Friday, April 4, 2008

Day 2 without Dan

Phew..the 1st day is over. Sigh, how come it seems days are so hard to pass by now? I wonder when will be the time when I don't have to take notice of the time and days that passed by and live happily. Going through this whole process again is not easy. I wonder how long it will take this time...I know tears and heartaches will accompany these days again..

Well, I strongly believe if love is true, it will definitely give way to flaws, and learn to accept the very different partner in life. The truth is, it's because the love is not enough to be compatible with the much greater love of the other partner, who is willing to sacrifice anything to make things better. It doesn't seem that sacrifices is too big, cause, to this person, it is all worth while.
To have a better life with this partner, and a good family, why not?

To me, it's not my own happiness that I want to pursue anymore, but for the happiness of the both of us. That's why I chose to sacrifice this. Love is all about sacrifice. It is not that I sacrifice this just to salvage the relationship, but it came to the point that I realise life is so much more about self-happiness, and it is so much more meaningful to have a fulfilled life together.
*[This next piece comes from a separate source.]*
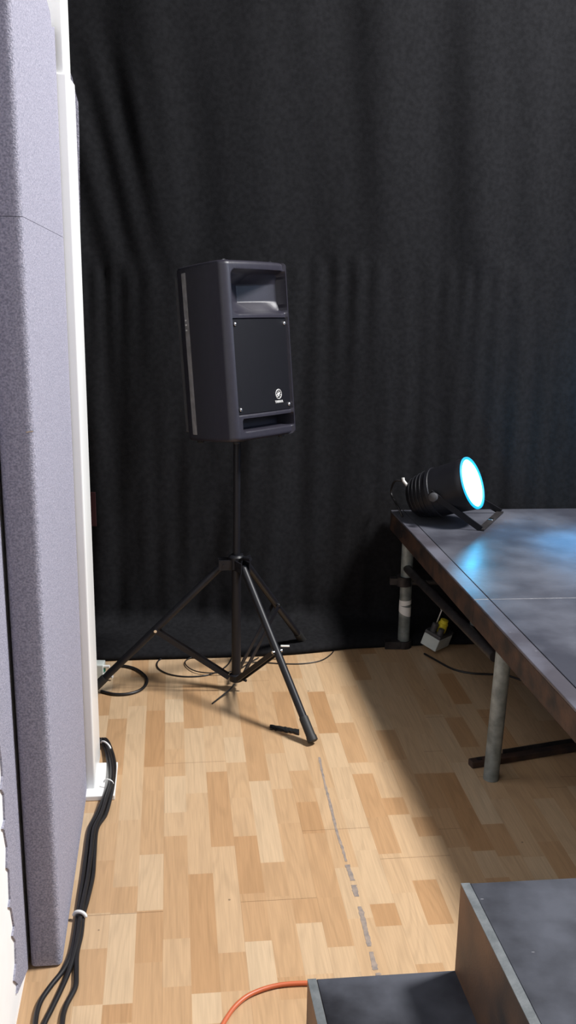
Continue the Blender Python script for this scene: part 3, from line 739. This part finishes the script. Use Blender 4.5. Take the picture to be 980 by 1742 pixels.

Is he telling me this because he can't give me that happiness? Why wouldn't I be fulfilled if I have a good life with my partner, for life? Is there anymore meaning for me to pursue my passion if I've lost te more precoius thing lin life? Or he just can't accept me, even though I've changed?
Does he not understands this??? I didn't know he knew me so well, even beyond my own understanding of myself.

Maybe it is because the love he has is not enough. Maybe he thinks somebody out there deserves more of his love. And that somebody out there, is able to be compatible with him in the future. I can't be complaining much. Love sometimes can be very selfish. Maybe I should learn one day to be selfish too.

I know how he feels. Nobody will love the person too much to let the person go. Don't be too naive of yourself, please, girl.

Well, maybe all this sacrifices doesn't seem to be meaningful to him. Maybe to him, it's like putting a different jigsaw puzzle together. Sometimes it's better to be truthful than to put meanings in other words to make them look better.

Wake up girl, the sky is not as blue as you think!